Data shown:
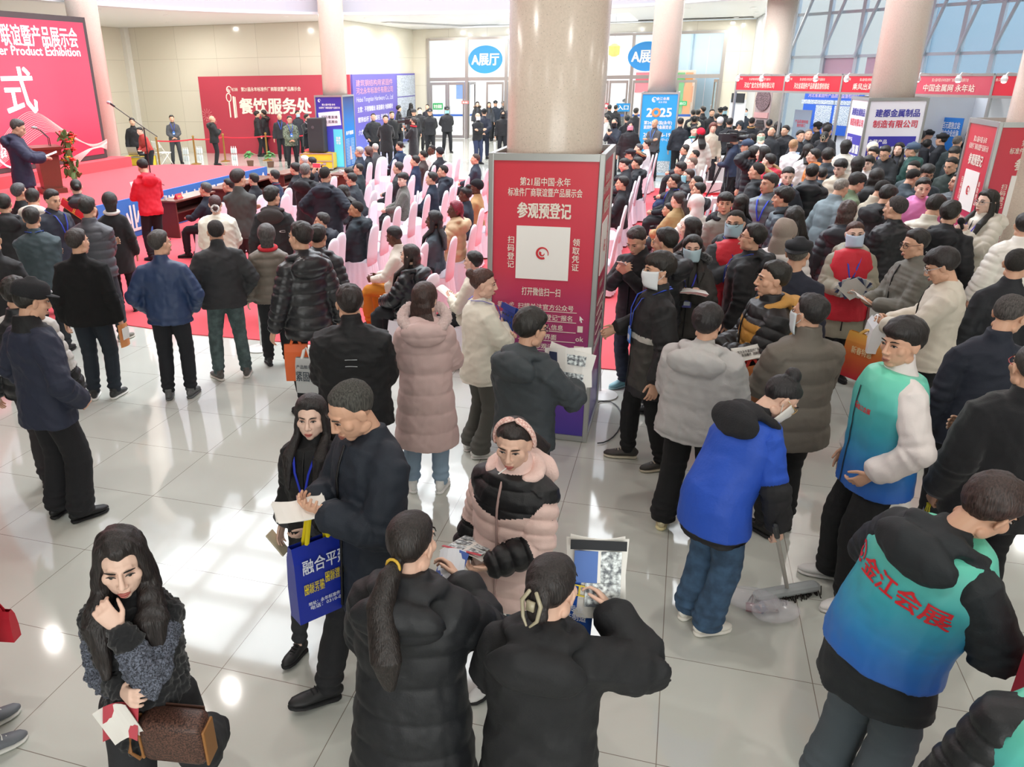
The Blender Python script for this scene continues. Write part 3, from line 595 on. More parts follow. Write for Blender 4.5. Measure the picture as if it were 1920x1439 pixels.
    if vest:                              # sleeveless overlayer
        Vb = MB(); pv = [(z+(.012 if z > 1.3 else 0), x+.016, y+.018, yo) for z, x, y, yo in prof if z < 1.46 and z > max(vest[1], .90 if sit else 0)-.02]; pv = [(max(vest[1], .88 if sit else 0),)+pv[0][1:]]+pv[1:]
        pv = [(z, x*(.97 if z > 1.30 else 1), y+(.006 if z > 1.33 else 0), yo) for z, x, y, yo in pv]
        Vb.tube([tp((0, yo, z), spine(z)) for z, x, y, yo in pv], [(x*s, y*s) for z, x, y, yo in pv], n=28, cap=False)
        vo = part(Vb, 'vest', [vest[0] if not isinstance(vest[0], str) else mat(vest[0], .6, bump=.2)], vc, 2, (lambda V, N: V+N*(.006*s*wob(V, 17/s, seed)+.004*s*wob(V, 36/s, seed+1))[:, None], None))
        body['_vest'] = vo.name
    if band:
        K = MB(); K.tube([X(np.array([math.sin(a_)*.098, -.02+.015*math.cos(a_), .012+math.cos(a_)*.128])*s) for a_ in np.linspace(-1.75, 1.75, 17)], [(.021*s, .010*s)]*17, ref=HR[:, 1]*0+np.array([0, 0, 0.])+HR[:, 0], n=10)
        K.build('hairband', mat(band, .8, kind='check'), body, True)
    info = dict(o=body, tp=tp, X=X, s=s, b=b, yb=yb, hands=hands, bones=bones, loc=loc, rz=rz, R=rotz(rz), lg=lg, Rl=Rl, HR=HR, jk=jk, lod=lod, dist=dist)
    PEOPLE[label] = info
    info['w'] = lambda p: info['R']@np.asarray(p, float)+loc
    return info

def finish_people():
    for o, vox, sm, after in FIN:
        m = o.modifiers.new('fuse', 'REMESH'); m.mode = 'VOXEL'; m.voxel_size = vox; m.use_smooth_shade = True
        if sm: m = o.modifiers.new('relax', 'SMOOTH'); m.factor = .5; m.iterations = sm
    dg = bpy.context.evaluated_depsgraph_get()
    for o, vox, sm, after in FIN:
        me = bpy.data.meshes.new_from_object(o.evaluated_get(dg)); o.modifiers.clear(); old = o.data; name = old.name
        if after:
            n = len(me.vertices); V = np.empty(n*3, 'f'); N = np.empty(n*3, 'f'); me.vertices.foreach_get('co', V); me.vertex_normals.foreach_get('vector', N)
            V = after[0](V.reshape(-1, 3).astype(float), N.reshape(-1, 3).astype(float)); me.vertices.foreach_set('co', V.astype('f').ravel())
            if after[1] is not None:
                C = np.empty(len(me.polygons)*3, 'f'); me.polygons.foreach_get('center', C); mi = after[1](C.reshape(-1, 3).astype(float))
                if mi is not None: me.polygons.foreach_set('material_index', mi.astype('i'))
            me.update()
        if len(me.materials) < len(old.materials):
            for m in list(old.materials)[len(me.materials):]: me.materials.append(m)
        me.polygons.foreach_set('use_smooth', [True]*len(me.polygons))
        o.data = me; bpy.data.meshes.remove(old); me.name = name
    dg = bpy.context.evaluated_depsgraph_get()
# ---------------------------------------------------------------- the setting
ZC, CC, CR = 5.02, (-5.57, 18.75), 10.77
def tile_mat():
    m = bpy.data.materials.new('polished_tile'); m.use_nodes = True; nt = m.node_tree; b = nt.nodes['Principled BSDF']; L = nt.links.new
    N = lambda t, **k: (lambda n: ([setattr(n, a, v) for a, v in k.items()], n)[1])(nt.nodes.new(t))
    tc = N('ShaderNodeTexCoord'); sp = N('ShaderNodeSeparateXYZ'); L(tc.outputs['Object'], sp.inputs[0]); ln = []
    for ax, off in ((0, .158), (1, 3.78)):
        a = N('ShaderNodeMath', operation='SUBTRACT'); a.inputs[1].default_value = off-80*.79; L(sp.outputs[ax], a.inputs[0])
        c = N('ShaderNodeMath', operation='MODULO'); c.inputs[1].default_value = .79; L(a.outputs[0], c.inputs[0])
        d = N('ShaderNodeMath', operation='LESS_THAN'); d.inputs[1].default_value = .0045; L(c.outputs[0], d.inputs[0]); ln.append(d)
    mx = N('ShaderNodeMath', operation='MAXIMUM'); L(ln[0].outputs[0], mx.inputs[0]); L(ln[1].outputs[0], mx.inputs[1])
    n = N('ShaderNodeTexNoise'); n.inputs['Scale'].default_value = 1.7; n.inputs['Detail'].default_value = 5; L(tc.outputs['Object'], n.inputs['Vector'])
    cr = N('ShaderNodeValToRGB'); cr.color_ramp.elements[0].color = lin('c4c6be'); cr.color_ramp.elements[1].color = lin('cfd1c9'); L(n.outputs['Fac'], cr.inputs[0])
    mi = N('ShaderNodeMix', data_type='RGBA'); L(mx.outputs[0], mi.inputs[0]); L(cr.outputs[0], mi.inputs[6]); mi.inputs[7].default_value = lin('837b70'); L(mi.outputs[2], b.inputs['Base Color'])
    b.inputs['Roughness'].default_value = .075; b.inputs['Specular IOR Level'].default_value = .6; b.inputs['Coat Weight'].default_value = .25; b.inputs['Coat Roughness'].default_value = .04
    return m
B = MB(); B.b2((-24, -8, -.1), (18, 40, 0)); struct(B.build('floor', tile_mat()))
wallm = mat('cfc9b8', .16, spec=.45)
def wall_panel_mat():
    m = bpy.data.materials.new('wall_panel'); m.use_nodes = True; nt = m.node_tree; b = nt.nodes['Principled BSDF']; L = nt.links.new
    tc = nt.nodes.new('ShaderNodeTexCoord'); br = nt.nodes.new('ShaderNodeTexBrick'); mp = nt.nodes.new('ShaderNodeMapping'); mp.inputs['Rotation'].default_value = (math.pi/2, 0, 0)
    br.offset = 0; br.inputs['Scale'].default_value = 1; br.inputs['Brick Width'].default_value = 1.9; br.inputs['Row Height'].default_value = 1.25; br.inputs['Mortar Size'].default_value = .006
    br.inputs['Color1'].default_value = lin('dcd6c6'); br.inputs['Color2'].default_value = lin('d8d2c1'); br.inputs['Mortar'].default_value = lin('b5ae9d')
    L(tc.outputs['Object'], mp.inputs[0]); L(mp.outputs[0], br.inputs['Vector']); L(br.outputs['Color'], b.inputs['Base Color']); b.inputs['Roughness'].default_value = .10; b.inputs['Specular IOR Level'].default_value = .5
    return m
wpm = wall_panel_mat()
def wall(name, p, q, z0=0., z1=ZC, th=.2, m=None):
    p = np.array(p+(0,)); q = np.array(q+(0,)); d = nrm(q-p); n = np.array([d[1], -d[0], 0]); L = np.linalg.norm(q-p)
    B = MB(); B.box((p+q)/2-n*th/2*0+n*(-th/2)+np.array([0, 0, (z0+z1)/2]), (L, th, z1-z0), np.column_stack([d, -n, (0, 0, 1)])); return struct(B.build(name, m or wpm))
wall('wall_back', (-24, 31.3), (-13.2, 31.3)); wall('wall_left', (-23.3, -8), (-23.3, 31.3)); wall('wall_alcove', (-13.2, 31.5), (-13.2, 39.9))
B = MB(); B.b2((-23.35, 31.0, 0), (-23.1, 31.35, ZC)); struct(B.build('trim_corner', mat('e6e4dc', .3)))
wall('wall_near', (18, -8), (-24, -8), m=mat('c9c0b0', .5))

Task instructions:
Keep the pictures out of the copy and return the rest of the data above exactly.

Final answer:
The Blender Python script for this scene continues. Write part 3, from line 595 on. More parts follow. Write for Blender 4.5. Measure the picture as if it were 1920x1439 pixels.
    if vest:                              # sleeveless overlayer
        Vb = MB(); pv = [(z+(.012 if z > 1.3 else 0), x+.016, y+.018, yo) for z, x, y, yo in prof if z < 1.46 and z > max(vest[1], .90 if sit else 0)-.02]; pv = [(max(vest[1], .88 if sit else 0),)+pv[0][1:]]+pv[1:]
        pv = [(z, x*(.97 if z > 1.30 else 1), y+(.006 if z > 1.33 else 0), yo) for z, x, y, yo in pv]
        Vb.tube([tp((0, yo, z), spine(z)) for z, x, y, yo in pv], [(x*s, y*s) for z, x, y, yo in pv], n=28, cap=False)
        vo = part(Vb, 'vest', [vest[0] if not isinstance(vest[0], str) else mat(vest[0], .6, bump=.2)], vc, 2, (lambda V, N: V+N*(.006*s*wob(V, 17/s, seed)+.004*s*wob(V, 36/s, seed+1))[:, None], None))
        body['_vest'] = vo.name
    if band:
        K = MB(); K.tube([X(np.array([math.sin(a_)*.098, -.02+.015*math.cos(a_), .012+math.cos(a_)*.128])*s) for a_ in np.linspace(-1.75, 1.75, 17)], [(.021*s, .010*s)]*17, ref=HR[:, 1]*0+np.array([0, 0, 0.])+HR[:, 0], n=10)
        K.build('hairband', mat(band, .8, kind='check'), body, True)
    info = dict(o=body, tp=tp, X=X, s=s, b=b, yb=yb, hands=hands, bones=bones, loc=loc, rz=rz, R=rotz(rz), lg=lg, Rl=Rl, HR=HR, jk=jk, lod=lod, dist=dist)
    PEOPLE[label] = info
    info['w'] = lambda p: info['R']@np.asarray(p, float)+loc
    return info

def finish_people():
    for o, vox, sm, after in FIN:
        m = o.modifiers.new('fuse', 'REMESH'); m.mode = 'VOXEL'; m.voxel_size = vox; m.use_smooth_shade = True
        if sm: m = o.modifiers.new('relax', 'SMOOTH'); m.factor = .5; m.iterations = sm
    dg = bpy.context.evaluated_depsgraph_get()
    for o, vox, sm, after in FIN:
        me = bpy.data.meshes.new_from_object(o.evaluated_get(dg)); o.modifiers.clear(); old = o.data; name = old.name
        if after:
            n = len(me.vertices); V = np.empty(n*3, 'f'); N = np.empty(n*3, 'f'); me.vertices.foreach_get('co', V); me.vertex_normals.foreach_get('vector', N)
            V = after[0](V.reshape(-1, 3).astype(float), N.reshape(-1, 3).astype(float)); me.vertices.foreach_set('co', V.astype('f').ravel())
            if after[1] is not None:
                C = np.empty(len(me.polygons)*3, 'f'); me.polygons.foreach_get('center', C); mi = after[1](C.reshape(-1, 3).astype(float))
                if mi is not None: me.polygons.foreach_set('material_index', mi.astype('i'))
            me.update()
        if len(me.materials) < len(old.materials):
            for m in list(old.materials)[len(me.materials):]: me.materials.append(m)
        me.polygons.foreach_set('use_smooth', [True]*len(me.polygons))
        o.data = me; bpy.data.meshes.remove(old); me.name = name
    dg = bpy.context.evaluated_depsgraph_get()
# ---------------------------------------------------------------- the setting
ZC, CC, CR = 5.02, (-5.57, 18.75), 10.77
def tile_mat():
    m = bpy.data.materials.new('polished_tile'); m.use_nodes = True; nt = m.node_tree; b = nt.nodes['Principled BSDF']; L = nt.links.new
    N = lambda t, **k: (lambda n: ([setattr(n, a, v) for a, v in k.items()], n)[1])(nt.nodes.new(t))
    tc = N('ShaderNodeTexCoord'); sp = N('ShaderNodeSeparateXYZ'); L(tc.outputs['Object'], sp.inputs[0]); ln = []
    for ax, off in ((0, .158), (1, 3.78)):
        a = N('ShaderNodeMath', operation='SUBTRACT'); a.inputs[1].default_value = off-80*.79; L(sp.outputs[ax], a.inputs[0])
        c = N('ShaderNodeMath', operation='MODULO'); c.inputs[1].default_value = .79; L(a.outputs[0], c.inputs[0])
        d = N('ShaderNodeMath', operation='LESS_THAN'); d.inputs[1].default_value = .0045; L(c.outputs[0], d.inputs[0]); ln.append(d)
    mx = N('ShaderNodeMath', operation='MAXIMUM'); L(ln[0].outputs[0], mx.inputs[0]); L(ln[1].outputs[0], mx.inputs[1])
    n = N('ShaderNodeTexNoise'); n.inputs['Scale'].default_value = 1.7; n.inputs['Detail'].default_value = 5; L(tc.outputs['Object'], n.inputs['Vector'])
    cr = N('ShaderNodeValToRGB'); cr.color_ramp.elements[0].color = lin('c4c6be'); cr.color_ramp.elements[1].color = lin('cfd1c9'); L(n.outputs['Fac'], cr.inputs[0])
    mi = N('ShaderNodeMix', data_type='RGBA'); L(mx.outputs[0], mi.inputs[0]); L(cr.outputs[0], mi.inputs[6]); mi.inputs[7].default_value = lin('837b70'); L(mi.outputs[2], b.inputs['Base Color'])
    b.inputs['Roughness'].default_value = .075; b.inputs['Specular IOR Level'].default_value = .6; b.inputs['Coat Weight'].default_value = .25; b.inputs['Coat Roughness'].default_value = .04
    return m
B = MB(); B.b2((-24, -8, -.1), (18, 40, 0)); struct(B.build('floor', tile_mat()))
wallm = mat('cfc9b8', .16, spec=.45)
def wall_panel_mat():
    m = bpy.data.materials.new('wall_panel'); m.use_nodes = True; nt = m.node_tree; b = nt.nodes['Principled BSDF']; L = nt.links.new
    tc = nt.nodes.new('ShaderNodeTexCoord'); br = nt.nodes.new('ShaderNodeTexBrick'); mp = nt.nodes.new('ShaderNodeMapping'); mp.inputs['Rotation'].default_value = (math.pi/2, 0, 0)
    br.offset = 0; br.inputs['Scale'].default_value = 1; br.inputs['Brick Width'].default_value = 1.9; br.inputs['Row Height'].default_value = 1.25; br.inputs['Mortar Size'].default_value = .006
    br.inputs['Color1'].default_value = lin('dcd6c6'); br.inputs['Color2'].default_value = lin('d8d2c1'); br.inputs['Mortar'].default_value = lin('b5ae9d')
    L(tc.outputs['Object'], mp.inputs[0]); L(mp.outputs[0], br.inputs['Vector']); L(br.outputs['Color'], b.inputs['Base Color']); b.inputs['Roughness'].default_value = .10; b.inputs['Specular IOR Level'].default_value = .5
    return m
wpm = wall_panel_mat()
def wall(name, p, q, z0=0., z1=ZC, th=.2, m=None):
    p = np.array(p+(0,)); q = np.array(q+(0,)); d = nrm(q-p); n = np.array([d[1], -d[0], 0]); L = np.linalg.norm(q-p)
    B = MB(); B.box((p+q)/2-n*th/2*0+n*(-th/2)+np.array([0, 0, (z0+z1)/2]), (L, th, z1-z0), np.column_stack([d, -n, (0, 0, 1)])); return struct(B.build(name, m or wpm))
wall('wall_back', (-24, 31.3), (-13.2, 31.3)); wall('wall_left', (-23.3, -8), (-23.3, 31.3)); wall('wall_alcove', (-13.2, 31.5), (-13.2, 39.9))
B = MB(); B.b2((-23.35, 31.0, 0), (-23.1, 31.35, ZC)); struct(B.build('trim_corner', mat('e6e4dc', .3)))
wall('wall_near', (18, -8), (-24, -8), m=mat('c9c0b0', .5))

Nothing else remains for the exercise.